--- START ---
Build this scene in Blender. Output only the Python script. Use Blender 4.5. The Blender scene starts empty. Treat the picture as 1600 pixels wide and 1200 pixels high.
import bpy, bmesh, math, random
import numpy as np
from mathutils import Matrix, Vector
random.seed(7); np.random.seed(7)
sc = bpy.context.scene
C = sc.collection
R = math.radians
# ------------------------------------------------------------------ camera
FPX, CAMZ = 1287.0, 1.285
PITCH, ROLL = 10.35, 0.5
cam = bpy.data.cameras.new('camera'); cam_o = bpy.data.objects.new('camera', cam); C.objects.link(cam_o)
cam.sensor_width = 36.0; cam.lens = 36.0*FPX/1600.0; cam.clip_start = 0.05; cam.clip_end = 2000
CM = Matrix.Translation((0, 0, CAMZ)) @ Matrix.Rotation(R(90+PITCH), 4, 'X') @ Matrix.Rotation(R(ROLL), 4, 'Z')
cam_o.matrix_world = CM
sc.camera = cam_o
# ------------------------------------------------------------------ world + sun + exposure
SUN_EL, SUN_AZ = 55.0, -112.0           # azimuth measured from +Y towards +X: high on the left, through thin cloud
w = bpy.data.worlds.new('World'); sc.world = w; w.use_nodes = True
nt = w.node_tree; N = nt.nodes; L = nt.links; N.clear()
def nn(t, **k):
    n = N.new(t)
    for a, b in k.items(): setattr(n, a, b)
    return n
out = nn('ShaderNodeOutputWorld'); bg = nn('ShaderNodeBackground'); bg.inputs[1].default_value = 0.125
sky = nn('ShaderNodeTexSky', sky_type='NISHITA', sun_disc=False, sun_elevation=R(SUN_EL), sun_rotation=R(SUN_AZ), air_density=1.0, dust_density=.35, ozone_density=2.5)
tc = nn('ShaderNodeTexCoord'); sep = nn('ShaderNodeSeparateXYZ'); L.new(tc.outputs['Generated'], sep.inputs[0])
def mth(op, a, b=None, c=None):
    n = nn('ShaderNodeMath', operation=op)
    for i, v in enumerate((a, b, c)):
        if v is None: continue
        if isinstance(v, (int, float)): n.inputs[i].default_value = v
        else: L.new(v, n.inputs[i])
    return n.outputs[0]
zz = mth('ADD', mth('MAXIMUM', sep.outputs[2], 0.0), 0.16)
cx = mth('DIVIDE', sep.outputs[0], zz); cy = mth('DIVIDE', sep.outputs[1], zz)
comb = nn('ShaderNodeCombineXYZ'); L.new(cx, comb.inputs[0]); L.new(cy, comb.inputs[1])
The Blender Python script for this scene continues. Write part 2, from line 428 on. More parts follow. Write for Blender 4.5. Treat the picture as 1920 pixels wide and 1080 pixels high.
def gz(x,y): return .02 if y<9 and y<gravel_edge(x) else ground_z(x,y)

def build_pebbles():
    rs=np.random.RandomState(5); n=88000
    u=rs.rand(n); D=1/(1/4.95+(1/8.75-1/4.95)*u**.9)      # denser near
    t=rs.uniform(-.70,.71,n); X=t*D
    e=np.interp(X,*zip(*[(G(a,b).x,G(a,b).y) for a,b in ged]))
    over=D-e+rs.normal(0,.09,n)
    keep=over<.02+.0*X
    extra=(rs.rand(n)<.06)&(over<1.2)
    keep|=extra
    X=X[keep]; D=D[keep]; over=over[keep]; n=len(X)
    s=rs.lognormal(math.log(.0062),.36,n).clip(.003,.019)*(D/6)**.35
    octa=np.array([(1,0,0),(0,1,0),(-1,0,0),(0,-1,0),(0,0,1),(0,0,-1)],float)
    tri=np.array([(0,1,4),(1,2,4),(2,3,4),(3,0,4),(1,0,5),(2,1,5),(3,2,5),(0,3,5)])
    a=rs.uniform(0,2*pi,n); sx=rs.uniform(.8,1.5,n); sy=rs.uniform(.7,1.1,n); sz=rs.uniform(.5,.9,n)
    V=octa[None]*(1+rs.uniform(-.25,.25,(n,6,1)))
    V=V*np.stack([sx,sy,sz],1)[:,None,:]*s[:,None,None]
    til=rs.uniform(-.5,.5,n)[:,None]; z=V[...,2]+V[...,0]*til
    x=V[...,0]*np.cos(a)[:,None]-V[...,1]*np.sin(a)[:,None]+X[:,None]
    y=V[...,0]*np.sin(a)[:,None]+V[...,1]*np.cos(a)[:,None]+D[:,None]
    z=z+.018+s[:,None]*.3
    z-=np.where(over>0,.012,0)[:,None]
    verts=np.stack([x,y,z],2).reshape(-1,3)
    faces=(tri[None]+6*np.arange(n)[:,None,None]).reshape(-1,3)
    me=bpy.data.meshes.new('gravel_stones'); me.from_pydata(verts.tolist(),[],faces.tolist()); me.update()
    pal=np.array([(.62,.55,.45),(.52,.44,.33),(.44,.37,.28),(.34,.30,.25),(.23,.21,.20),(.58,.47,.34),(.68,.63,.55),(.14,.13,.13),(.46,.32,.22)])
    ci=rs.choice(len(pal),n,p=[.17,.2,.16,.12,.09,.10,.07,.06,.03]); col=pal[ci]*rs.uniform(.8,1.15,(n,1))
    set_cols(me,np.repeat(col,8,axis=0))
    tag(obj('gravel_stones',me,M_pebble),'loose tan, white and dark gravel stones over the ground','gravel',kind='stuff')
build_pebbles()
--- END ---
What the task requires -
Emit the full listing verbatim.

Problem solution -
Build this scene in Blender. Output only the Python script. Use Blender 4.5. The Blender scene starts empty. Treat the picture as 1600 pixels wide and 1200 pixels high.
import bpy, bmesh, math, random
import numpy as np
from mathutils import Matrix, Vector
random.seed(7); np.random.seed(7)
sc = bpy.context.scene
C = sc.collection
R = math.radians
# ------------------------------------------------------------------ camera
FPX, CAMZ = 1287.0, 1.285
PITCH, ROLL = 10.35, 0.5
cam = bpy.data.cameras.new('camera'); cam_o = bpy.data.objects.new('camera', cam); C.objects.link(cam_o)
cam.sensor_width = 36.0; cam.lens = 36.0*FPX/1600.0; cam.clip_start = 0.05; cam.clip_end = 2000
CM = Matrix.Translation((0, 0, CAMZ)) @ Matrix.Rotation(R(90+PITCH), 4, 'X') @ Matrix.Rotation(R(ROLL), 4, 'Z')
cam_o.matrix_world = CM
sc.camera = cam_o
# ------------------------------------------------------------------ world + sun + exposure
SUN_EL, SUN_AZ = 55.0, -112.0           # azimuth measured from +Y towards +X: high on the left, through thin cloud
w = bpy.data.worlds.new('World'); sc.world = w; w.use_nodes = True
nt = w.node_tree; N = nt.nodes; L = nt.links; N.clear()
def nn(t, **k):
    n = N.new(t)
    for a, b in k.items(): setattr(n, a, b)
    return n
out = nn('ShaderNodeOutputWorld'); bg = nn('ShaderNodeBackground'); bg.inputs[1].default_value = 0.125
sky = nn('ShaderNodeTexSky', sky_type='NISHITA', sun_disc=False, sun_elevation=R(SUN_EL), sun_rotation=R(SUN_AZ), air_density=1.0, dust_density=.35, ozone_density=2.5)
tc = nn('ShaderNodeTexCoord'); sep = nn('ShaderNodeSeparateXYZ'); L.new(tc.outputs['Generated'], sep.inputs[0])
def mth(op, a, b=None, c=None):
    n = nn('ShaderNodeMath', operation=op)
    for i, v in enumerate((a, b, c)):
        if v is None: continue
        if isinstance(v, (int, float)): n.inputs[i].default_value = v
        else: L.new(v, n.inputs[i])
    return n.outputs[0]
zz = mth('ADD', mth('MAXIMUM', sep.outputs[2], 0.0), 0.16)
cx = mth('DIVIDE', sep.outputs[0], zz); cy = mth('DIVIDE', sep.outputs[1], zz)
comb = nn('ShaderNodeCombineXYZ'); L.new(cx, comb.inputs[0]); L.new(cy, comb.inputs[1])
The Blender Python script for this scene continues. Write part 2, from line 428 on. More parts follow. Write for Blender 4.5. Treat the picture as 1920 pixels wide and 1080 pixels high.
def gz(x,y): return .02 if y<9 and y<gravel_edge(x) else ground_z(x,y)

def build_pebbles():
    rs=np.random.RandomState(5); n=88000
    u=rs.rand(n); D=1/(1/4.95+(1/8.75-1/4.95)*u**.9)      # denser near
    t=rs.uniform(-.70,.71,n); X=t*D
    e=np.interp(X,*zip(*[(G(a,b).x,G(a,b).y) for a,b in ged]))
    over=D-e+rs.normal(0,.09,n)
    keep=over<.02+.0*X
    extra=(rs.rand(n)<.06)&(over<1.2)
    keep|=extra
    X=X[keep]; D=D[keep]; over=over[keep]; n=len(X)
    s=rs.lognormal(math.log(.0062),.36,n).clip(.003,.019)*(D/6)**.35
    octa=np.array([(1,0,0),(0,1,0),(-1,0,0),(0,-1,0),(0,0,1),(0,0,-1)],float)
    tri=np.array([(0,1,4),(1,2,4),(2,3,4),(3,0,4),(1,0,5),(2,1,5),(3,2,5),(0,3,5)])
    a=rs.uniform(0,2*pi,n); sx=rs.uniform(.8,1.5,n); sy=rs.uniform(.7,1.1,n); sz=rs.uniform(.5,.9,n)
    V=octa[None]*(1+rs.uniform(-.25,.25,(n,6,1)))
    V=V*np.stack([sx,sy,sz],1)[:,None,:]*s[:,None,None]
    til=rs.uniform(-.5,.5,n)[:,None]; z=V[...,2]+V[...,0]*til
    x=V[...,0]*np.cos(a)[:,None]-V[...,1]*np.sin(a)[:,None]+X[:,None]
    y=V[...,0]*np.sin(a)[:,None]+V[...,1]*np.cos(a)[:,None]+D[:,None]
    z=z+.018+s[:,None]*.3
    z-=np.where(over>0,.012,0)[:,None]
    verts=np.stack([x,y,z],2).reshape(-1,3)
    faces=(tri[None]+6*np.arange(n)[:,None,None]).reshape(-1,3)
    me=bpy.data.meshes.new('gravel_stones'); me.from_pydata(verts.tolist(),[],faces.tolist()); me.update()
    pal=np.array([(.62,.55,.45),(.52,.44,.33),(.44,.37,.28),(.34,.30,.25),(.23,.21,.20),(.58,.47,.34),(.68,.63,.55),(.14,.13,.13),(.46,.32,.22)])
    ci=rs.choice(len(pal),n,p=[.17,.2,.16,.12,.09,.10,.07,.06,.03]); col=pal[ci]*rs.uniform(.8,1.15,(n,1))
    set_cols(me,np.repeat(col,8,axis=0))
    tag(obj('gravel_stones',me,M_pebble),'loose tan, white and dark gravel stones over the ground','gravel',kind='stuff')
build_pebbles()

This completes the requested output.